** SET TASK **
Output the lines below exactly, please, from the first line until the line with "PUCK = 560.0", counting both.

** RECORDED INFORMATION **

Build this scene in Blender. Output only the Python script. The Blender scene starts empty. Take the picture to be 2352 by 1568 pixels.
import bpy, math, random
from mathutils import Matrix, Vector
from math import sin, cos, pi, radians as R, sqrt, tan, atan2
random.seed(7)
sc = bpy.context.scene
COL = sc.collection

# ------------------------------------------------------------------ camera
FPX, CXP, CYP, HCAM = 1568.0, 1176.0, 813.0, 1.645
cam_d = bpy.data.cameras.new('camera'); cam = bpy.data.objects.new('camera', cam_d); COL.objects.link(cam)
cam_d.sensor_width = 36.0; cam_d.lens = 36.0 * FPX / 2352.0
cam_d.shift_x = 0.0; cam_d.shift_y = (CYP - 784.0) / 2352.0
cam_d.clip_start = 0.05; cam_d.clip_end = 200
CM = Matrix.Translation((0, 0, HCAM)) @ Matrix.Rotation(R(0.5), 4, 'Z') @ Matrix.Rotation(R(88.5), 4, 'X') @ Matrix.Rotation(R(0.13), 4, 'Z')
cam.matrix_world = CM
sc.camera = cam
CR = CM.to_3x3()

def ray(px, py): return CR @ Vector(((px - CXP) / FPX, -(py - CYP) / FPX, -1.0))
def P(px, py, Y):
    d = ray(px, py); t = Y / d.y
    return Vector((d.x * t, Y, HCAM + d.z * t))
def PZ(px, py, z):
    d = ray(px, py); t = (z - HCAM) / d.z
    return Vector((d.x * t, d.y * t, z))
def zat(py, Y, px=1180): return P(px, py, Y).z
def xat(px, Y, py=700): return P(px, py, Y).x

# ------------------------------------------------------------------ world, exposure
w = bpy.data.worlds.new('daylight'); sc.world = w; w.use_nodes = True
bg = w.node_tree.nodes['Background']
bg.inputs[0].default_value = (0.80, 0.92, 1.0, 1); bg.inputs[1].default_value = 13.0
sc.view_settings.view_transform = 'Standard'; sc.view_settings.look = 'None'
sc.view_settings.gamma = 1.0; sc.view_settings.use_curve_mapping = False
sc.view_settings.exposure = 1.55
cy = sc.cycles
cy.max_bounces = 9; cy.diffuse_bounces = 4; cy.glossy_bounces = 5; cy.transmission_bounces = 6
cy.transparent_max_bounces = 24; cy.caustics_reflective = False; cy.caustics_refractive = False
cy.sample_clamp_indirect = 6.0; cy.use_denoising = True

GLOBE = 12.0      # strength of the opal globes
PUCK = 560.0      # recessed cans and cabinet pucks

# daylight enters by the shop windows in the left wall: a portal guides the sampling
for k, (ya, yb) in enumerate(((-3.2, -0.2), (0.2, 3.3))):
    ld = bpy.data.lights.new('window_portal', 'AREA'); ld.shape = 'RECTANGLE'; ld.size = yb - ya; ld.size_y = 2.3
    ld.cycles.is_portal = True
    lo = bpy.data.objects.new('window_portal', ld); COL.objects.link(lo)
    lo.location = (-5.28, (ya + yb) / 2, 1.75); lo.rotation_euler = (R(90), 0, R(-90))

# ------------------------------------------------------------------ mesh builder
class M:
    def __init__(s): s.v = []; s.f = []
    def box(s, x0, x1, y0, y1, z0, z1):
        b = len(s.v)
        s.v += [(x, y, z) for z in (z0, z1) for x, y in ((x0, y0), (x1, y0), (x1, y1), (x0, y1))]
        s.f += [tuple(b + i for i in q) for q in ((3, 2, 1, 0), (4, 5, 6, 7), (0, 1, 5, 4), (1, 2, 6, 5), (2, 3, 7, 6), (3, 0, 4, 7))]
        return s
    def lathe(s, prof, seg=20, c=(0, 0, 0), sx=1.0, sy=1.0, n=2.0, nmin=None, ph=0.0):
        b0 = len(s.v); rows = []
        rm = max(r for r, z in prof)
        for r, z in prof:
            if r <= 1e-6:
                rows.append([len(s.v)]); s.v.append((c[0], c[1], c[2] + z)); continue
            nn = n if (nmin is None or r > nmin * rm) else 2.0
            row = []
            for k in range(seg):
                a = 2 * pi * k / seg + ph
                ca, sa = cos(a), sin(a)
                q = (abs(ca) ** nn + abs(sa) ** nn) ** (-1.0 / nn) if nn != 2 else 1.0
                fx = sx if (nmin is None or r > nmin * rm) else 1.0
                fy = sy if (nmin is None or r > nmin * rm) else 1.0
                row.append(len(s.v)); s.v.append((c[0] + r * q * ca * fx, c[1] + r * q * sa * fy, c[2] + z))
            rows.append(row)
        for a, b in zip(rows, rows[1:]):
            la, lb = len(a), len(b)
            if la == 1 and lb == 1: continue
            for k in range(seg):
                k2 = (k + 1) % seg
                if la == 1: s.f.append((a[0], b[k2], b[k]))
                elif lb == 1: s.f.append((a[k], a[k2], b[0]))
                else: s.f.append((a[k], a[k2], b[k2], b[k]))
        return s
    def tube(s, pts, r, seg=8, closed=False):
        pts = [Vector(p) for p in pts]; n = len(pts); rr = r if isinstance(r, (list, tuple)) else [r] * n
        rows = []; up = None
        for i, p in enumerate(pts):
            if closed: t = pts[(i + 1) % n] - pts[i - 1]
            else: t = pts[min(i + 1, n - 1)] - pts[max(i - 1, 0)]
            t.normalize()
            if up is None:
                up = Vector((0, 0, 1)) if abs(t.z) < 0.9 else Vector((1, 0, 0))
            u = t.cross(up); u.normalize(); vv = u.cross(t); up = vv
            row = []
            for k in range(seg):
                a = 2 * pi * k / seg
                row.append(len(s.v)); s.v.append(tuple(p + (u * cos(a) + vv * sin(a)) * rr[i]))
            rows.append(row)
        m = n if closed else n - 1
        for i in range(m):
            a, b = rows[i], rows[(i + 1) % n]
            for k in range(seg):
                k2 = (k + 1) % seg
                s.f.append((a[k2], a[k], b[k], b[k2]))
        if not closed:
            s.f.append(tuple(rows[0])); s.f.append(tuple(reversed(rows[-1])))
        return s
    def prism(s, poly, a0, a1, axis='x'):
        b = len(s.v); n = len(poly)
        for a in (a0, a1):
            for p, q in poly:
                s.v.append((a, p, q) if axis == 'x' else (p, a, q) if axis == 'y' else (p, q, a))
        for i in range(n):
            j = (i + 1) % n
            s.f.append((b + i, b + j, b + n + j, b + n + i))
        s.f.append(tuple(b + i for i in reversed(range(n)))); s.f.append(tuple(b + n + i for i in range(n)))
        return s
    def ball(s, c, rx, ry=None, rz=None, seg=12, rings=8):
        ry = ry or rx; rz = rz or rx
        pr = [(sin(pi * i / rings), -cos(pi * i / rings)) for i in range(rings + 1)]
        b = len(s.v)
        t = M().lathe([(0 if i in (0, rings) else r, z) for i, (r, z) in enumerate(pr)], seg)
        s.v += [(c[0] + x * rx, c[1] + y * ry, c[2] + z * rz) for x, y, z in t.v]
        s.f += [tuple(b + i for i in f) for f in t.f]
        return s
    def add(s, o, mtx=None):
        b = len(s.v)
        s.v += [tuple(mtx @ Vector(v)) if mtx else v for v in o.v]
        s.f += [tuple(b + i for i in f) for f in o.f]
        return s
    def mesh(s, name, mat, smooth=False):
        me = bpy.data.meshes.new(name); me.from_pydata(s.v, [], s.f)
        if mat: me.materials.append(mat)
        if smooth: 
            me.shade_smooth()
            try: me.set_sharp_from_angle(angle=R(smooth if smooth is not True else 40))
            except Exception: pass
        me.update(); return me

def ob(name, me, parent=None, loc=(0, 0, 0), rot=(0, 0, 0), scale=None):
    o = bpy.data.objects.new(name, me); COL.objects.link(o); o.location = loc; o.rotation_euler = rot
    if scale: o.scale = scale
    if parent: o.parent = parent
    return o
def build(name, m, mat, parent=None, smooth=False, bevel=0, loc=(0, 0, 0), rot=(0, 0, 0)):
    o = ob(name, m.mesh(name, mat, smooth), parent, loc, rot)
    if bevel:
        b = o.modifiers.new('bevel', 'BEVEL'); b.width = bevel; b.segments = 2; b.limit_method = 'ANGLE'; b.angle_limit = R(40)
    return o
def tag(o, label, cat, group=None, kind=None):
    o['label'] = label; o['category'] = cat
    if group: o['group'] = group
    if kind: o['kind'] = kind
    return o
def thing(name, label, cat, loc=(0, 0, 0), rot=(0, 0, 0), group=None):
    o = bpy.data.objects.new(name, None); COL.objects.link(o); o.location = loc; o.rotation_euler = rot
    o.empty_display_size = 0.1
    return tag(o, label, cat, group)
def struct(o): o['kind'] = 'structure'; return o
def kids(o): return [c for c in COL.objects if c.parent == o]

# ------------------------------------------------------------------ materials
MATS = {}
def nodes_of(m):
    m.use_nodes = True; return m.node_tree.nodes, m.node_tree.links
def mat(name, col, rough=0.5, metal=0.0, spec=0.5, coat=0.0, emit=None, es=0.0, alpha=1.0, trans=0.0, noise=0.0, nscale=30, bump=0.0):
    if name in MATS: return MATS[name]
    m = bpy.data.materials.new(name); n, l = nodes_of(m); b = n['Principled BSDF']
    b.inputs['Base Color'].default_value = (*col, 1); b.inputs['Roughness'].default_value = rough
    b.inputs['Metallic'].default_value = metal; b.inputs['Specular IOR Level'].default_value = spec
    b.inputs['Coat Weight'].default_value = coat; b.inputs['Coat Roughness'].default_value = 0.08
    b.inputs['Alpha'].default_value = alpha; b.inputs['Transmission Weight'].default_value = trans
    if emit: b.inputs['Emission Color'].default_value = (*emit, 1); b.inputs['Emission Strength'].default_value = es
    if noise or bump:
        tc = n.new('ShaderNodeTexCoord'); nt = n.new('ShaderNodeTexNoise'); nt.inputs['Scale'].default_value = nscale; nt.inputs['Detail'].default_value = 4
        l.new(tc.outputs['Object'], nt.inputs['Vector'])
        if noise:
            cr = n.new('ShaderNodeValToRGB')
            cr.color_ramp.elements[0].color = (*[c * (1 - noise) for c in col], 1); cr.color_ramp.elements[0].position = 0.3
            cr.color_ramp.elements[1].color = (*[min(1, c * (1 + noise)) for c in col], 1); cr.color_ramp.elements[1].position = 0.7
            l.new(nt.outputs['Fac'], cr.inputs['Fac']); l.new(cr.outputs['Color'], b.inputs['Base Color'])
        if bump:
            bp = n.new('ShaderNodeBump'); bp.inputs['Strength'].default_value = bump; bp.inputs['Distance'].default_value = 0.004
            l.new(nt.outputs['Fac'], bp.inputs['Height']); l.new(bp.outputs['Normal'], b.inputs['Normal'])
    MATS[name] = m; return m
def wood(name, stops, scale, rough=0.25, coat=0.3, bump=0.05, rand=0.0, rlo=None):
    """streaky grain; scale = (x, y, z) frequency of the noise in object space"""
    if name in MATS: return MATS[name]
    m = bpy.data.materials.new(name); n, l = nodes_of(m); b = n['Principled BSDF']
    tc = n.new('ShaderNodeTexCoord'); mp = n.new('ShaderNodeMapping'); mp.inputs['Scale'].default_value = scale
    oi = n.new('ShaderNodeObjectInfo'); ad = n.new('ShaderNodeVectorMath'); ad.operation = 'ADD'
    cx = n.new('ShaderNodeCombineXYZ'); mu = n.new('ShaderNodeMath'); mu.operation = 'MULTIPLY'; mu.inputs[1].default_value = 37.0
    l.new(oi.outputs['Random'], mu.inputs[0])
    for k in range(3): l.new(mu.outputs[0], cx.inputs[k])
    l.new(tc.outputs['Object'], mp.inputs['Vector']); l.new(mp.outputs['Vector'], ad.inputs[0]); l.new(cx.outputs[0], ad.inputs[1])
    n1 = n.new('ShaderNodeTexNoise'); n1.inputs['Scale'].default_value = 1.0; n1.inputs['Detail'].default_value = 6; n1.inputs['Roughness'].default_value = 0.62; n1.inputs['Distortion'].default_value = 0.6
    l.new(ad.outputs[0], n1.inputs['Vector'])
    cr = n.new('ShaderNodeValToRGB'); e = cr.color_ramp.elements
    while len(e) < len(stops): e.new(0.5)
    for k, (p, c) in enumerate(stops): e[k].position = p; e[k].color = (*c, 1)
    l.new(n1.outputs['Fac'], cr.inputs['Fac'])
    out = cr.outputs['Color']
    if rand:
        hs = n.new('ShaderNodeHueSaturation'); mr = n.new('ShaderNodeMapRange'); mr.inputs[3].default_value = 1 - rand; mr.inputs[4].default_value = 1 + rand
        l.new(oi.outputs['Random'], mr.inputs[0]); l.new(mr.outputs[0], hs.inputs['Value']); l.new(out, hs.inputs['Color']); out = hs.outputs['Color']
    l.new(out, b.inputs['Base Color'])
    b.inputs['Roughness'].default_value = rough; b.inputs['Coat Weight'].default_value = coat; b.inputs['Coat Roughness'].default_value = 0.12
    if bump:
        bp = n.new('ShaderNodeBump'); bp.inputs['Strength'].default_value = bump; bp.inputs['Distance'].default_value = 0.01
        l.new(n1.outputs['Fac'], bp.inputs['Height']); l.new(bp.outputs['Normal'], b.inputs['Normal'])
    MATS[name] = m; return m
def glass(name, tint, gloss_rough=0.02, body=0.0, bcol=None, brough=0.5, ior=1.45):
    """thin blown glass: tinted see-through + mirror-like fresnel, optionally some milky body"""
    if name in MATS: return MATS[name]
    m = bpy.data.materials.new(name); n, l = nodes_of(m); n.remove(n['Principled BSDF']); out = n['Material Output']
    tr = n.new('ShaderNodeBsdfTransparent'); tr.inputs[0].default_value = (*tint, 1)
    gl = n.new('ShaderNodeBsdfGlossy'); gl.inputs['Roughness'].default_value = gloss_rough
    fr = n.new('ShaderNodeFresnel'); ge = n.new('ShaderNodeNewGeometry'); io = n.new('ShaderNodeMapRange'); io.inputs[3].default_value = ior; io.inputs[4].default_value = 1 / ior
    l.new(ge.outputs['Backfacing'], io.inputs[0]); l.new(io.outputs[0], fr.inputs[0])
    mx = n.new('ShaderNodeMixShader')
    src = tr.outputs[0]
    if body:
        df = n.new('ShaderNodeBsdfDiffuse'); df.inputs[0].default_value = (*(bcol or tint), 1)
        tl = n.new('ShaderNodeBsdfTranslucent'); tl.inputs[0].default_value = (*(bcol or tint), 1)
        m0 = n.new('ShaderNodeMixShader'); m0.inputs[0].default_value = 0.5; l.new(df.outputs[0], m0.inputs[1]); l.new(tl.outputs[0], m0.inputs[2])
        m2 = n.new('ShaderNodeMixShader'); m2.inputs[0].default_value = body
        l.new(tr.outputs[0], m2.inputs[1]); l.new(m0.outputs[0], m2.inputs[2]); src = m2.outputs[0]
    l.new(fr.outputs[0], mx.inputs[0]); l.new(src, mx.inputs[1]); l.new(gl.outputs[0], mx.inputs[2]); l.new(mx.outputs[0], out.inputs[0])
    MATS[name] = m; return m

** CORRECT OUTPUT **
Build this scene in Blender. Output only the Python script. The Blender scene starts empty. Take the picture to be 2352 by 1568 pixels.
import bpy, math, random
from mathutils import Matrix, Vector
from math import sin, cos, pi, radians as R, sqrt, tan, atan2
random.seed(7)
sc = bpy.context.scene
COL = sc.collection

# ------------------------------------------------------------------ camera
FPX, CXP, CYP, HCAM = 1568.0, 1176.0, 813.0, 1.645
cam_d = bpy.data.cameras.new('camera'); cam = bpy.data.objects.new('camera', cam_d); COL.objects.link(cam)
cam_d.sensor_width = 36.0; cam_d.lens = 36.0 * FPX / 2352.0
cam_d.shift_x = 0.0; cam_d.shift_y = (CYP - 784.0) / 2352.0
cam_d.clip_start = 0.05; cam_d.clip_end = 200
CM = Matrix.Translation((0, 0, HCAM)) @ Matrix.Rotation(R(0.5), 4, 'Z') @ Matrix.Rotation(R(88.5), 4, 'X') @ Matrix.Rotation(R(0.13), 4, 'Z')
cam.matrix_world = CM
sc.camera = cam
CR = CM.to_3x3()

def ray(px, py): return CR @ Vector(((px - CXP) / FPX, -(py - CYP) / FPX, -1.0))
def P(px, py, Y):
    d = ray(px, py); t = Y / d.y
    return Vector((d.x * t, Y, HCAM + d.z * t))
def PZ(px, py, z):
    d = ray(px, py); t = (z - HCAM) / d.z
    return Vector((d.x * t, d.y * t, z))
def zat(py, Y, px=1180): return P(px, py, Y).z
def xat(px, Y, py=700): return P(px, py, Y).x

# ------------------------------------------------------------------ world, exposure
w = bpy.data.worlds.new('daylight'); sc.world = w; w.use_nodes = True
bg = w.node_tree.nodes['Background']
bg.inputs[0].default_value = (0.80, 0.92, 1.0, 1); bg.inputs[1].default_value = 13.0
sc.view_settings.view_transform = 'Standard'; sc.view_settings.look = 'None'
sc.view_settings.gamma = 1.0; sc.view_settings.use_curve_mapping = False
sc.view_settings.exposure = 1.55
cy = sc.cycles
cy.max_bounces = 9; cy.diffuse_bounces = 4; cy.glossy_bounces = 5; cy.transmission_bounces = 6
cy.transparent_max_bounces = 24; cy.caustics_reflective = False; cy.caustics_refractive = False
cy.sample_clamp_indirect = 6.0; cy.use_denoising = True

GLOBE = 12.0      # strength of the opal globes
PUCK = 560.0      # recessed cans and cabinet pucks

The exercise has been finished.